--- Stored data ---
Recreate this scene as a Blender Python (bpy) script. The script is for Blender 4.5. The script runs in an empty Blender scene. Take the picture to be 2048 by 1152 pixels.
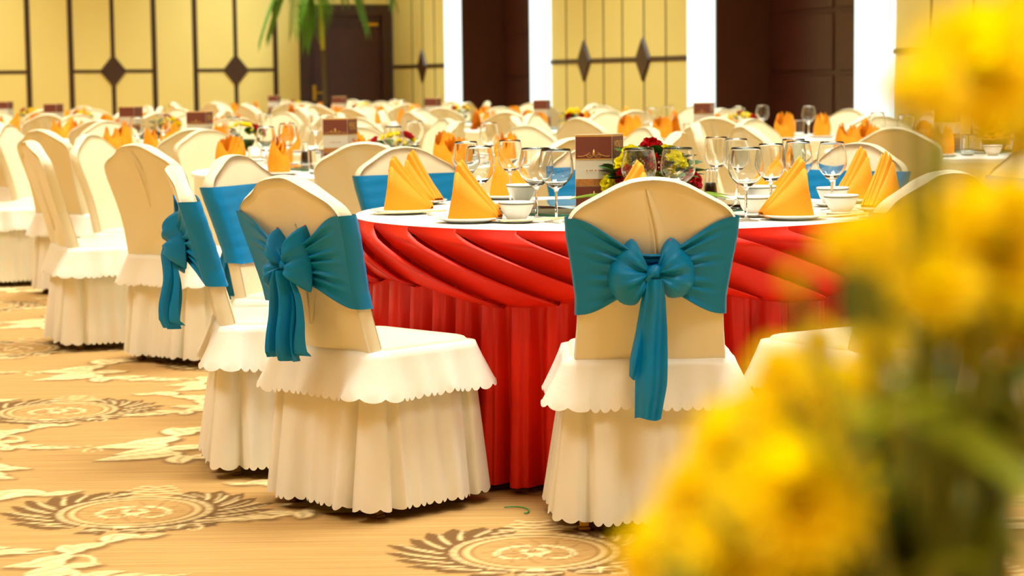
import bpy, math, random
import numpy as np
from mathutils import Matrix, Vector
PI = math.pi
S = bpy.context.scene
COL = S.collection
rnd = random.Random(7)

# ---------------------------------------------------------------- camera, world, lights, exposure
cam_d = bpy.data.cameras.new('camera')
cam = bpy.data.objects.new('camera', cam_d); COL.objects.link(cam)
cam_d.sensor_width = 36.0
cam_d.lens = 4200 / 2048 * 36
cam_d.clip_start = 0.05; cam_d.clip_end = 200
cam.matrix_world = (Matrix.Translation((0, 0, 1.18)) @ Matrix.Rotation(PI/2 - math.atan(419/4200), 4, 'X')
                    @ Matrix.Rotation(math.radians(-0.65), 4, 'Z'))
cam_d.dof.use_dof = True
cam_d.dof.focus_distance = 5.75
cam_d.dof.aperture_fstop = 4.9
S.camera = cam
S.view_settings.view_transform = 'Standard'
S.view_settings.look = 'None'
S.view_settings.gamma = 1.0
S.view_settings.use_curve_mapping = False
S.view_settings.exposure = 0.0
S.cycles.max_bounces = 10
S.cycles.transparent_max_bounces = 16
S.cycles.transmission_bounces = 10

W = bpy.data.worlds.new('world'); S.world = W; W.use_nodes = True
W.node_tree.nodes['Background'].inputs[0].default_value = (1.0, 0.82, 0.5, 1)
W.node_tree.nodes['Background'].inputs[1].default_value = 0.05

# the hall: corner C0, E1 runs along the wall with the light strips towards the camera, E2 along the end wall
C0 = np.array([-1.657, 30.0]); E1 = np.array([.342, -.94]); E2 = np.array([-.94, -.342])
E1 /= np.linalg.norm(E1); E2 = np.array([E1[1], -E1[0]])
def hall(a, b, z=0.0):
    p = C0 + E1*a + E2*b
    return (float(p[0]), float(p[1]), z)
HALL_ROT = math.atan2(E1[1], E1[0])
CEIL = 4.6
KEY = (0.95, 1.0, 0.96)
for a in (1.6, 5.2, 8.8, 12.4, 16.0, 19.6, 23.2, 26.8, 30.4):
    for b in (2.2, 6.2, 10.2, 14.2):
        L = bpy.data.lights.new('ceiling_lamp', 'AREA'); L.shape = 'RECTANGLE'; L.size = 1.5; L.size_y = 1.5
        L.energy = (78 if a < 12 else 72) if a < 29 else 112; L.spread = math.radians(95)
        L.color = KEY
        o = bpy.data.objects.new('ceiling_lamp', L); COL.objects.link(o)
        o.location = hall(a, b, CEIL - .06); o.rotation_euler = (0, 0, HALL_ROT)

sp = bpy.data.lights.new('added_bouquet_spot', 'SPOT'); sp.energy = 620; sp.spot_size = math.radians(26); sp.spot_blend = .7; sp.shadow_soft_size = .15; sp.color = KEY  # extra spot added only to brighten the yellow bouquet, no fixture there
o = bpy.data.objects.new('added_bouquet_spot', sp); COL.objects.link(o); o.location = (.15, .45, CEIL-.06); o.rotation_euler = (math.radians(4), 0, 0)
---
Restate, line by line and word for word, everything from the top of the material through the line that contains "W.node_tree.nodes['Background'].inputs[1].default_value = 0.05". Leave pictures out.

> **Solution to the exercise**:
Recreate this scene as a Blender Python (bpy) script. The script is for Blender 4.5. The script runs in an empty Blender scene. Take the picture to be 2048 by 1152 pixels.
import bpy, math, random
import numpy as np
from mathutils import Matrix, Vector
PI = math.pi
S = bpy.context.scene
COL = S.collection
rnd = random.Random(7)

# ---------------------------------------------------------------- camera, world, lights, exposure
cam_d = bpy.data.cameras.new('camera')
cam = bpy.data.objects.new('camera', cam_d); COL.objects.link(cam)
cam_d.sensor_width = 36.0
cam_d.lens = 4200 / 2048 * 36
cam_d.clip_start = 0.05; cam_d.clip_end = 200
cam.matrix_world = (Matrix.Translation((0, 0, 1.18)) @ Matrix.Rotation(PI/2 - math.atan(419/4200), 4, 'X')
                    @ Matrix.Rotation(math.radians(-0.65), 4, 'Z'))
cam_d.dof.use_dof = True
cam_d.dof.focus_distance = 5.75
cam_d.dof.aperture_fstop = 4.9
S.camera = cam
S.view_settings.view_transform = 'Standard'
S.view_settings.look = 'None'
S.view_settings.gamma = 1.0
S.view_settings.use_curve_mapping = False
S.view_settings.exposure = 0.0
S.cycles.max_bounces = 10
S.cycles.transparent_max_bounces = 16
S.cycles.transmission_bounces = 10

W = bpy.data.worlds.new('world'); S.world = W; W.use_nodes = True
W.node_tree.nodes['Background'].inputs[0].default_value = (1.0, 0.82, 0.5, 1)
W.node_tree.nodes['Background'].inputs[1].default_value = 0.05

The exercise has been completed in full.